Neither are we to think of the touch of faith only in physical terms. Do not the victims of sinful habits and broken relationships, of religious persecution and economic injustice also called to reach out to the Lord in faith, so as to claim his healing power? And do we not also reach out with the touch of faith on behalf of others when we pray for them each day, and at each Mass?

Here we come close to yet another form of touch spoken of in our readings today. We find it in the second reading, where Paul is engaged in a mighty fund-raising effort for the church in Jerusalem. He invites the Corinthians to “put the most into this work of mercy.” In so doing he is calling them to reach out to their needy brothers and sisters in Jerusalem with the touch of generosity.

Apart from giving them advice about how they can strike a balance between meeting their own needs and generously helping to meet the needs of others, Paul also reminds the Corinthians why they should be generous in the first place.

“Remember,” he says, “how generous the Lord Jesus was: he was rich, but he became poor for your sake, to make you rich out of his poverty.” The Corinthians are to reach out to others with the touch of generosity because they themselves have experienced the touch of Christ.

This is the same touch of generosity by which Jesus heals Jairus’ daughter in the gospel. We are told that Jesus took the hand of the dead girl and called her from death to life, from darkness to light. And this is not an isolated incident. Do we not believe that this was how Jesus lived his whole life – continually reaching out to others with the touch of generosity? And is his death on the cross not the ultimate touch of generosity – by which our loving God, gathers his wayward children into the warmth of his Fatherly embrace? By his life, death and resurrection, Christ made us all sons and daughters of the Father, and brothers and sisters to one another. Is this not the wealth of which Paul speaks when he says that Christ “became poor for (our) sake, to make (us) rich out of his poverty?” By Christ’s touch of generosity, we have all been made relatives, relatives of God and of one another.

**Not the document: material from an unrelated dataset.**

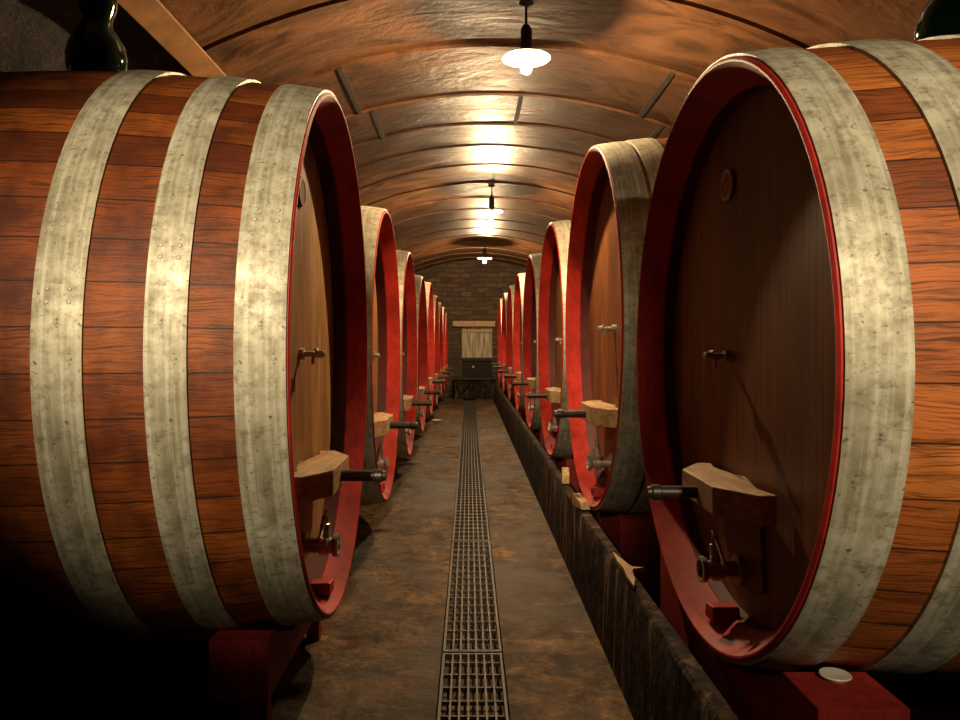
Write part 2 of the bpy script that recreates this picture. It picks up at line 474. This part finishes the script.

Sisters and brothers, my cousin intended her “hug your relatives” campaign only for her children. But in light of our reflection today, we might also find in it a summons to us; a summons to reach out with the touch of faith and the touch of generosity, so that the floodlights of God’s divine life might shine more brightly upon the areas of darkness in our hearts and in our world.

Sisters and brothers, how and to whom are we being called to reach out today? How are we being summoned to “hug our relatives?”